**Given data**.
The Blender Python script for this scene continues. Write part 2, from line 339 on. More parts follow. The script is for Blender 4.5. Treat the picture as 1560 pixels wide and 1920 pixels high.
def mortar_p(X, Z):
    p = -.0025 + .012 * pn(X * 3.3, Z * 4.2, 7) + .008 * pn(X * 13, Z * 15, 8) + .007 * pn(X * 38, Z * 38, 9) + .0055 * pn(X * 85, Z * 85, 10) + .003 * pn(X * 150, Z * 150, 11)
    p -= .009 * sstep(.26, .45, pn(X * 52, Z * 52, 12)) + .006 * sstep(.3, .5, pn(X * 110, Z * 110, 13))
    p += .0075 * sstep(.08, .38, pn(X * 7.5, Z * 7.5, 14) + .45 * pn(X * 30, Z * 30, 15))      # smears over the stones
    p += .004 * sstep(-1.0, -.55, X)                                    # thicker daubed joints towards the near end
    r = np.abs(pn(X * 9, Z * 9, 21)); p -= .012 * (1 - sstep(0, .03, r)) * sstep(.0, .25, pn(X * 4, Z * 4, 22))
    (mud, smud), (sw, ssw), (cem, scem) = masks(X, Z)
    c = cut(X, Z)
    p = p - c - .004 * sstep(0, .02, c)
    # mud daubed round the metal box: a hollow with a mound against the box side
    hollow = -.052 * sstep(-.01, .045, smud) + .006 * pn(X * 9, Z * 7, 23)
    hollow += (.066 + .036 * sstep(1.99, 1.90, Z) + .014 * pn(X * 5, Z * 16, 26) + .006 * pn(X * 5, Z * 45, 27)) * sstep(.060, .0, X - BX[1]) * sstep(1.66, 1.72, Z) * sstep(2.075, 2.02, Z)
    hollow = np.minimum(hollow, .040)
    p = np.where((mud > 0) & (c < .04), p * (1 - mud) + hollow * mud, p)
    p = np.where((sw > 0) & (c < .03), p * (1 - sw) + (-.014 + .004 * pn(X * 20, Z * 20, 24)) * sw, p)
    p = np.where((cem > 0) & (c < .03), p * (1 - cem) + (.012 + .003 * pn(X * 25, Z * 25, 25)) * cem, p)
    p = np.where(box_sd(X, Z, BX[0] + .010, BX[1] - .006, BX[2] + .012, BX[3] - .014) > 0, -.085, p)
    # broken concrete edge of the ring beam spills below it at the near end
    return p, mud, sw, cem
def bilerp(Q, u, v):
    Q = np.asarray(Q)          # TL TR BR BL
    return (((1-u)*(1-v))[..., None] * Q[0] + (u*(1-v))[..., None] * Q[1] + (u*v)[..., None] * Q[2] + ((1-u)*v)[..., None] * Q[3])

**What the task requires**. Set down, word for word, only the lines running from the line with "hollow = -.052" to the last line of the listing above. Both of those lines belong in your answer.

**Solved problem**.
    hollow = -.052 * sstep(-.01, .045, smud) + .006 * pn(X * 9, Z * 7, 23)
    hollow += (.066 + .036 * sstep(1.99, 1.90, Z) + .014 * pn(X * 5, Z * 16, 26) + .006 * pn(X * 5, Z * 45, 27)) * sstep(.060, .0, X - BX[1]) * sstep(1.66, 1.72, Z) * sstep(2.075, 2.02, Z)
    hollow = np.minimum(hollow, .040)
    p = np.where((mud > 0) & (c < .04), p * (1 - mud) + hollow * mud, p)
    p = np.where((sw > 0) & (c < .03), p * (1 - sw) + (-.014 + .004 * pn(X * 20, Z * 20, 24)) * sw, p)
    p = np.where((cem > 0) & (c < .03), p * (1 - cem) + (.012 + .003 * pn(X * 25, Z * 25, 25)) * cem, p)
    p = np.where(box_sd(X, Z, BX[0] + .010, BX[1] - .006, BX[2] + .012, BX[3] - .014) > 0, -.085, p)
    # broken concrete edge of the ring beam spills below it at the near end
    return p, mud, sw, cem
def bilerp(Q, u, v):
    Q = np.asarray(Q)          # TL TR BR BL
    return (((1-u)*(1-v))[..., None] * Q[0] + (u*(1-v))[..., None] * Q[1] + (u*v)[..., None] * Q[2] + ((1-u)*v)[..., None] * Q[3])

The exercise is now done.